[Scenes as source code]
★ ★ ★ ★
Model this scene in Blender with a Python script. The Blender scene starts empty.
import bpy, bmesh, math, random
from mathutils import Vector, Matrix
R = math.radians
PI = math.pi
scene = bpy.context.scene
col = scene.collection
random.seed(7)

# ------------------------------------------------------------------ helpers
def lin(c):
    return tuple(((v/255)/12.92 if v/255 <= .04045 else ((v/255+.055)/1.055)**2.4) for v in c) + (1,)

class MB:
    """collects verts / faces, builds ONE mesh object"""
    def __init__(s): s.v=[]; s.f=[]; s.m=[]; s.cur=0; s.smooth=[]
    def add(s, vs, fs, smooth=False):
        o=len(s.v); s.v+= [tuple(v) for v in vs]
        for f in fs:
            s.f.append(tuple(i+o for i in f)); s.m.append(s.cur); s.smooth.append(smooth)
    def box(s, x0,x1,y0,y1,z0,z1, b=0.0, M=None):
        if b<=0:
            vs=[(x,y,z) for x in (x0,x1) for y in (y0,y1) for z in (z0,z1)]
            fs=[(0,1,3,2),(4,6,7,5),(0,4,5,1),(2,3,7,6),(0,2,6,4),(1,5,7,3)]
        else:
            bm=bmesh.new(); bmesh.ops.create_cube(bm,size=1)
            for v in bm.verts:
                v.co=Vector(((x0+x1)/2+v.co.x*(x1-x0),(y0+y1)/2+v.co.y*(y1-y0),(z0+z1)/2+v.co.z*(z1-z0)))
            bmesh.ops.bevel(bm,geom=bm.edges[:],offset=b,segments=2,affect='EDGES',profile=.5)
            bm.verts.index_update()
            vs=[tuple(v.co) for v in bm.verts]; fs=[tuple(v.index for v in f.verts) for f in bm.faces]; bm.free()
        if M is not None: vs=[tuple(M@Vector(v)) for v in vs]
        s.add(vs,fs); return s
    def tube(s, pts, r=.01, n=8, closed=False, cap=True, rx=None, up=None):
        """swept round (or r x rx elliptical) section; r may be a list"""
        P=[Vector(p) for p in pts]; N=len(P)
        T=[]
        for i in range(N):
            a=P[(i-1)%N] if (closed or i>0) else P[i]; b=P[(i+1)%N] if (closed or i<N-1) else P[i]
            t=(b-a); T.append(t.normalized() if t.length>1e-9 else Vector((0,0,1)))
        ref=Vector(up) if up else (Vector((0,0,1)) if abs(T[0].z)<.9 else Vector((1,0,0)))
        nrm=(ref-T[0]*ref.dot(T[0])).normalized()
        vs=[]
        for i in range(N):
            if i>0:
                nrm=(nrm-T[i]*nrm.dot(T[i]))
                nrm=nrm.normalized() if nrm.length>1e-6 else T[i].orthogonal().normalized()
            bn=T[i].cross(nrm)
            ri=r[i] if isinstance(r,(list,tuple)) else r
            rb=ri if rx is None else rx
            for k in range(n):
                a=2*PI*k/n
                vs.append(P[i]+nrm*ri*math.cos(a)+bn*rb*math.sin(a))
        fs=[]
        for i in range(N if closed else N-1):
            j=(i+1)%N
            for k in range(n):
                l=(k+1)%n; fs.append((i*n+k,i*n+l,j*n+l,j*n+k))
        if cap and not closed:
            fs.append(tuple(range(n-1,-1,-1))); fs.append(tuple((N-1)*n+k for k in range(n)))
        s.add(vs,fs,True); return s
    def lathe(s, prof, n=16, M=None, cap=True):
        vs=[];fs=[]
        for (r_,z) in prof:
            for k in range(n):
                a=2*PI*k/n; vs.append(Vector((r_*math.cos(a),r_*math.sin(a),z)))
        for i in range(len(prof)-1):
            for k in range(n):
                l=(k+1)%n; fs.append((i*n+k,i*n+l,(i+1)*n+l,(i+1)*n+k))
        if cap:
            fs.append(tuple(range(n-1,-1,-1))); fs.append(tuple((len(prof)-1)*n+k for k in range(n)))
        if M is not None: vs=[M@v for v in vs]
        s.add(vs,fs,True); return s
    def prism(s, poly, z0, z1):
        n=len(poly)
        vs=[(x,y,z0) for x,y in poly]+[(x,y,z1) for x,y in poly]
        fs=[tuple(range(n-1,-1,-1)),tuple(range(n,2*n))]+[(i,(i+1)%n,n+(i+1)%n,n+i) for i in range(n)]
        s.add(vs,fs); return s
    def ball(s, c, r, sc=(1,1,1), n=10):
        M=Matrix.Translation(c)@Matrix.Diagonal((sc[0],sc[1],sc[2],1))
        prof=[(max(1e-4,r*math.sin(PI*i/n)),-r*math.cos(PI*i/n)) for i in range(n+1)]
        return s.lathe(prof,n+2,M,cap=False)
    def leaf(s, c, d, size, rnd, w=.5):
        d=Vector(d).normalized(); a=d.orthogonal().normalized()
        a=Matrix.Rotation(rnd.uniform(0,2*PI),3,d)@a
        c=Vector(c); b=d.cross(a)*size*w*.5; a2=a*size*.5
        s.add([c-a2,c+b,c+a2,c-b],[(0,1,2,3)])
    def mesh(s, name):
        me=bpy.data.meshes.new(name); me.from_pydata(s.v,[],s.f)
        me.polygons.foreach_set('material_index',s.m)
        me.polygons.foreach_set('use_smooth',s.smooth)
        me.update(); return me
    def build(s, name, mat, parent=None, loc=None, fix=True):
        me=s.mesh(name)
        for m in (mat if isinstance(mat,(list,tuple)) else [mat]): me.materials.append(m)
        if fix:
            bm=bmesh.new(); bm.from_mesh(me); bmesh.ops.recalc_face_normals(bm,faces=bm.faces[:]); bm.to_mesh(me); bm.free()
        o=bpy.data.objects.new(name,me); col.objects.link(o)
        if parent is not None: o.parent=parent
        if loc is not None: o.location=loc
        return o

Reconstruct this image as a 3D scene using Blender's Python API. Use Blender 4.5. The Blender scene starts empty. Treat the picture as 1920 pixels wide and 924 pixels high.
★ ★ ★ ★
REQUIREMENTS ->
Retype all the material above precisely, with no line left out.

ANSWER TO THIS PROBLEM ->
Model this scene in Blender with a Python script. The Blender scene starts empty.
import bpy, bmesh, math, random
from mathutils import Vector, Matrix
R = math.radians
PI = math.pi
scene = bpy.context.scene
col = scene.collection
random.seed(7)

# ------------------------------------------------------------------ helpers
def lin(c):
    return tuple(((v/255)/12.92 if v/255 <= .04045 else ((v/255+.055)/1.055)**2.4) for v in c) + (1,)

class MB:
    """collects verts / faces, builds ONE mesh object"""
    def __init__(s): s.v=[]; s.f=[]; s.m=[]; s.cur=0; s.smooth=[]
    def add(s, vs, fs, smooth=False):
        o=len(s.v); s.v+= [tuple(v) for v in vs]
        for f in fs:
            s.f.append(tuple(i+o for i in f)); s.m.append(s.cur); s.smooth.append(smooth)
    def box(s, x0,x1,y0,y1,z0,z1, b=0.0, M=None):
        if b<=0:
            vs=[(x,y,z) for x in (x0,x1) for y in (y0,y1) for z in (z0,z1)]
            fs=[(0,1,3,2),(4,6,7,5),(0,4,5,1),(2,3,7,6),(0,2,6,4),(1,5,7,3)]
        else:
            bm=bmesh.new(); bmesh.ops.create_cube(bm,size=1)
            for v in bm.verts:
                v.co=Vector(((x0+x1)/2+v.co.x*(x1-x0),(y0+y1)/2+v.co.y*(y1-y0),(z0+z1)/2+v.co.z*(z1-z0)))
            bmesh.ops.bevel(bm,geom=bm.edges[:],offset=b,segments=2,affect='EDGES',profile=.5)
            bm.verts.index_update()
            vs=[tuple(v.co) for v in bm.verts]; fs=[tuple(v.index for v in f.verts) for f in bm.faces]; bm.free()
        if M is not None: vs=[tuple(M@Vector(v)) for v in vs]
        s.add(vs,fs); return s
    def tube(s, pts, r=.01, n=8, closed=False, cap=True, rx=None, up=None):
        """swept round (or r x rx elliptical) section; r may be a list"""
        P=[Vector(p) for p in pts]; N=len(P)
        T=[]
        for i in range(N):
            a=P[(i-1)%N] if (closed or i>0) else P[i]; b=P[(i+1)%N] if (closed or i<N-1) else P[i]
            t=(b-a); T.append(t.normalized() if t.length>1e-9 else Vector((0,0,1)))
        ref=Vector(up) if up else (Vector((0,0,1)) if abs(T[0].z)<.9 else Vector((1,0,0)))
        nrm=(ref-T[0]*ref.dot(T[0])).normalized()
        vs=[]
        for i in range(N):
            if i>0:
                nrm=(nrm-T[i]*nrm.dot(T[i]))
                nrm=nrm.normalized() if nrm.length>1e-6 else T[i].orthogonal().normalized()
            bn=T[i].cross(nrm)
            ri=r[i] if isinstance(r,(list,tuple)) else r
            rb=ri if rx is None else rx
            for k in range(n):
                a=2*PI*k/n
                vs.append(P[i]+nrm*ri*math.cos(a)+bn*rb*math.sin(a))
        fs=[]
        for i in range(N if closed else N-1):
            j=(i+1)%N
            for k in range(n):
                l=(k+1)%n; fs.append((i*n+k,i*n+l,j*n+l,j*n+k))
        if cap and not closed:
            fs.append(tuple(range(n-1,-1,-1))); fs.append(tuple((N-1)*n+k for k in range(n)))
        s.add(vs,fs,True); return s
    def lathe(s, prof, n=16, M=None, cap=True):
        vs=[];fs=[]
        for (r_,z) in prof:
            for k in range(n):
                a=2*PI*k/n; vs.append(Vector((r_*math.cos(a),r_*math.sin(a),z)))
        for i in range(len(prof)-1):
            for k in range(n):
                l=(k+1)%n; fs.append((i*n+k,i*n+l,(i+1)*n+l,(i+1)*n+k))
        if cap:
            fs.append(tuple(range(n-1,-1,-1))); fs.append(tuple((len(prof)-1)*n+k for k in range(n)))
        if M is not None: vs=[M@v for v in vs]
        s.add(vs,fs,True); return s
    def prism(s, poly, z0, z1):
        n=len(poly)
        vs=[(x,y,z0) for x,y in poly]+[(x,y,z1) for x,y in poly]
        fs=[tuple(range(n-1,-1,-1)),tuple(range(n,2*n))]+[(i,(i+1)%n,n+(i+1)%n,n+i) for i in range(n)]
        s.add(vs,fs); return s
    def ball(s, c, r, sc=(1,1,1), n=10):
        M=Matrix.Translation(c)@Matrix.Diagonal((sc[0],sc[1],sc[2],1))
        prof=[(max(1e-4,r*math.sin(PI*i/n)),-r*math.cos(PI*i/n)) for i in range(n+1)]
        return s.lathe(prof,n+2,M,cap=False)
    def leaf(s, c, d, size, rnd, w=.5):
        d=Vector(d).normalized(); a=d.orthogonal().normalized()
        a=Matrix.Rotation(rnd.uniform(0,2*PI),3,d)@a
        c=Vector(c); b=d.cross(a)*size*w*.5; a2=a*size*.5
        s.add([c-a2,c+b,c+a2,c-b],[(0,1,2,3)])
    def mesh(s, name):
        me=bpy.data.meshes.new(name); me.from_pydata(s.v,[],s.f)
        me.polygons.foreach_set('material_index',s.m)
        me.polygons.foreach_set('use_smooth',s.smooth)
        me.update(); return me
    def build(s, name, mat, parent=None, loc=None, fix=True):
        me=s.mesh(name)
        for m in (mat if isinstance(mat,(list,tuple)) else [mat]): me.materials.append(m)
        if fix:
            bm=bmesh.new(); bm.from_mesh(me); bmesh.ops.recalc_face_normals(bm,faces=bm.faces[:]); bm.to_mesh(me); bm.free()
        o=bpy.data.objects.new(name,me); col.objects.link(o)
        if parent is not None: o.parent=parent
        if loc is not None: o.location=loc
        return o

Reconstruct this image as a 3D scene using Blender's Python API. Use Blender 4.5. The Blender scene starts empty. Treat the picture as 1920 pixels wide and 924 pixels high.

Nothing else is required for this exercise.